Milena Dragicevic


Two or three things I know about Milena Dragicevic: She’s Serbian by birth, raised in Canada, and London based. She’s a twin, and her paintings have previously applied the no-doubt-peculiar feeling of observing something that looks like you but isn’t to the post-Communist East and West. A couple of years ago she made a few too many canvases that diagrammed fashionable nostalgia: Soviet-era modernist architecture floating over color fields or striped backdrops that resembled ’60s American abstraction at its Clem-pleasing zenith of flatness. But she had a sideline in cleverly composed portraits of doppelgängers and fractured selves, spiced with Eastern European references (big, sweptback hairstyles; accordions) that tested how much tension, contradiction, and illogic one could pack into a painting. This is evidently what she’s now focusing on—while seeing how much cultural baggage she can jettison before the whole enterprise floats into the clouds.

In Forma (all works 2005), a brunet stands before a three-part abstraction—deepest brown diagonally bisected by midnight blue, itself punctured from the left by a sharp green triangle. This might be a schematic nocturnal landscape or an abstract painting our man is obscuring or simply a bit of buffeting design. Whichever, it echoes his pose; or he echoes it. His eyes—one brown, one blue—and the green-string cat’s cradle he’s holding (which, aping abstraction with folksy means, creates its own echoing set of triangles) sit parallel with the green section’s upper edge.
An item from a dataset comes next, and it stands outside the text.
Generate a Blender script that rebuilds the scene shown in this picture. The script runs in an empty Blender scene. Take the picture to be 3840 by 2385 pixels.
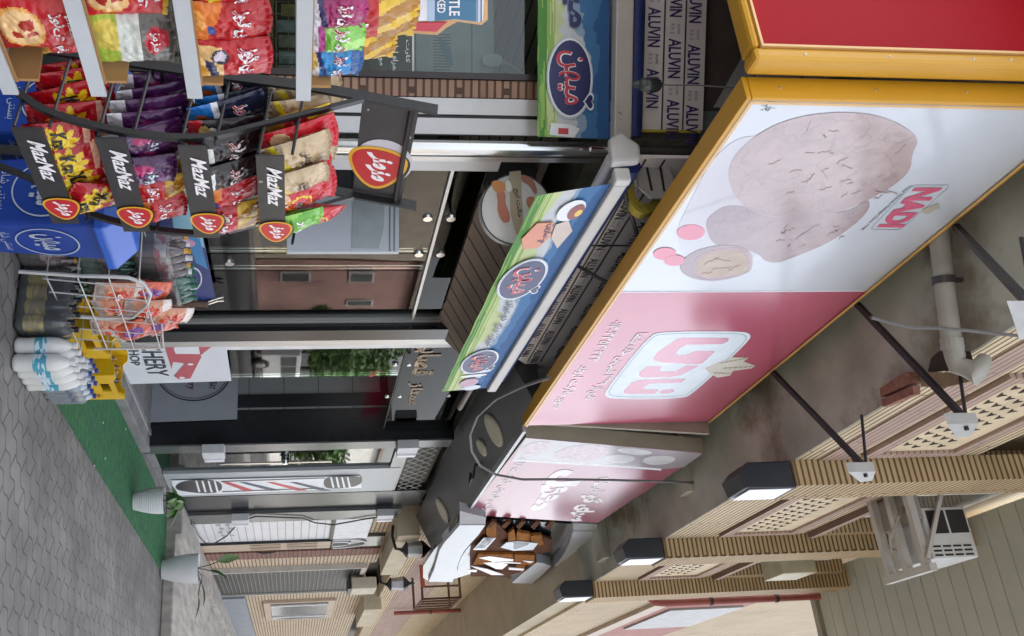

Similarly aligned with the brown region are his outstretched arms, which probably aren’t actually his: His green-brown shirt’s sleeves seem folded behind his back; the forearms—sheathed in red sleeves—emerge from under them, as if someone were standing behind him, performing a magic trick.

You can think a lot about what this man is doing and where he might be from; Dragicevic is very good at making it look as if she’s telling only half of a story. Ditto in Falsifikacija #2, in which a blonde and her tan, even blonder twin each tie an ambiguous object (half visor, half fake beard) around their chins. The women are separated from each other by a wooden frame; their bodies are cut off at the waist, as if they’d pulled off a conjuring trick or been punished for attempting disguise. The background, subdivided into differently colored segments, resolves itself into another backward-looking abstraction. Connecting these elements in a semicoherent way isn’t impossible, but, as in There Is No Gardener, and He Is Invisible—an artfully composed pileup featuring a garden shed propped up by an ugly sculpture, drunken topiary on an orange lawn, and a pair of hands reaching out blindly for two bright-colored balls that might have fallen off another ’60s painting—eventually you may feel there’s no code to crack, just a roundabout of sly connotation.

So what do you want: An artist who sees painting as a kind of Leyden jar wherein levels of reality and conflicting leitmotifs—nostalgia, disguise, and paralysis, for example—collide like hot electrons and who intends the ensuing energy as evocative of the fraught (re)construction of personal and collective identity? Or her meaner twin, one who racks up stimulating, enigmatic details and significant-looking rhymes only to kick you upstairs without supper? That’s the gauntlet Dragicevic throws down. The best one can say right now is that leaving it on the ground rarely feels like an option.